Timeline: 15-25 year holds

Returns: 8-13% annually

Management level: High (multiple tenants)

5. Rent-to-Own Properties

What it is:

  • Tenant rents with option to buy after 3-4 years
  • Monthly rent includes down payment building
  • You sell at predetermined price at end

Pros:

  • ✅ Higher monthly income (includes equity building)
  • ✅ Committed tenant (financial stake in property)
  • ✅ Defined exit (know when you’ll sell)
  • ✅ Lower vacancy risk (intentional client)
  • ✅ Impact component (help people own homes)

Cons:

  • ❌ Limited timeline (3-4 year exit, not indefinite)
  • ❌ Specific tenant requirements ($100K+ income and 3% down)
  • ❌ Need to transition tenant to ownership
  • ❌ If client defaults, must find new tenant

Capital needed: $30K-$100K down (works with 5-10% down)

Timeline: 3-4 year holds

Returns: 8-15% annually

Management level: Medium (focused client relationship, goal-oriented)

6. Real Estate Investment Trusts (REITs)

What it is:

  • Buy shares in corporation that owns property portfolio
  • Company manages properties, distributes profits
  • You own shares, not property

Pros:

  • ✅ No direct property management
  • ✅ Liquid (can sell shares anytime)
  • ✅ Low capital entry ($1,000-$5,000)
  • ✅ Diversified portfolio (many properties)

Cons:

  • ❌ No control over properties or decisions
  • ❌ Lower returns typically (4-8%)
  • ❌ Vulnerable to stock market volatility
  • ❌ No tangible asset (shares, not real estate)
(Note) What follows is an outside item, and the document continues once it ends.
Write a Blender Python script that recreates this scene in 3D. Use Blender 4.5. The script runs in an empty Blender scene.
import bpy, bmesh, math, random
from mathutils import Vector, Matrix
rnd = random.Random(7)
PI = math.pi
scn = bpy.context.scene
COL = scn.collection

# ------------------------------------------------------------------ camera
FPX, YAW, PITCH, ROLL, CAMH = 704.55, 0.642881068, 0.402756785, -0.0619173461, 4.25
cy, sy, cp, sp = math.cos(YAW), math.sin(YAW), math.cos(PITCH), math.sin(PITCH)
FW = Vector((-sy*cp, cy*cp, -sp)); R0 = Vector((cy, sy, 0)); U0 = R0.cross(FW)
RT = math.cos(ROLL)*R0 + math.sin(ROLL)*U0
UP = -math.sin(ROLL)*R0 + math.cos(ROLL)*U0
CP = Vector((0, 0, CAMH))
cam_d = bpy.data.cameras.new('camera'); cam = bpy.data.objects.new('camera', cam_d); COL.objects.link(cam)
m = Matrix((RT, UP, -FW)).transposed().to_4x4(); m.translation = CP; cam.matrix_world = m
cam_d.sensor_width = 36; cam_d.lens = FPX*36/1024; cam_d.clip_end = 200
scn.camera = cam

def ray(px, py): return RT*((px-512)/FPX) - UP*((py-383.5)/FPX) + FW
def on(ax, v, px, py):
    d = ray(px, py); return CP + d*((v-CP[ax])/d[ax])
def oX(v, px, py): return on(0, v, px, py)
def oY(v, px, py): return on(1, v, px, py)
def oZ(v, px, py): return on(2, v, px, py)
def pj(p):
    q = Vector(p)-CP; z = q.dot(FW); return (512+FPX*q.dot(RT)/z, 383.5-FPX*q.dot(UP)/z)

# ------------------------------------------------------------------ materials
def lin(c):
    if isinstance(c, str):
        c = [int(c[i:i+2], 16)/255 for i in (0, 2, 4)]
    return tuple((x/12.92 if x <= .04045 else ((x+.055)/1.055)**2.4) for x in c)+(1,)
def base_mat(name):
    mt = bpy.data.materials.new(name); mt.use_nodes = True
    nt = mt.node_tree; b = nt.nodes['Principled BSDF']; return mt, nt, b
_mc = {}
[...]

Capital needed: $1,000-$5,000

Timeline: Flexible (buy/sell anytime)

Returns: 4-8% annually

Management level: None (passive investment)

Investment Comparison at a Glance

Type Capital Timeline Returns Management Best For
Traditional Rental $50K-$100K down 20-30 years 7-12% Moderate-high Long-term wealth, passive income
Vacation Rental $100K-$150K down 5-15 years 10-18% Very high Active investors, tourism areas
Commercial $150K-$300K down 10-20 years 6-11% Moderate Experienced investors, large capital
Multi-Unit $100K-$200K down 15-25 years 8-13% High Portfolio diversification
Rent-to-Own $50K-$100K down 3-4 years 15-20% Low Defined exits, impact investors
REITs $1K-$5K Flexible 4-8% None Passive investors, small capital

Investor Profiles: Which Type Is Right for You?

Profile 1: The Hands-Off Investor

You:

  • With limited time to manage properties
  • Want truly passive income
  • Prefer flexibility over maximum returns

Best choice: REITs or traditional rentals (with property manager hired)

Why: Minimal active management required

Profile 2: The Long-Term Wealth Builder

You:

  • Have a 20-30 year investment horizon
  • Want indefinite cash flow
  • Comfortable with active management
  • Want maximum returns over time

Best choice: Traditional rentals or multi-unit

Why: Long-term appreciation + indefinite cash flow compounds

Profile 3: The Growth Investor (3-5 Year Horizon)

You:

  • Want to exit within 5 years
  • Don’t want indefinite commitments
  • Want solid returns in defined time frame
  • Are willing to manage property and the tenant

Best choice: Rent-to-own or vacation rental (growth market)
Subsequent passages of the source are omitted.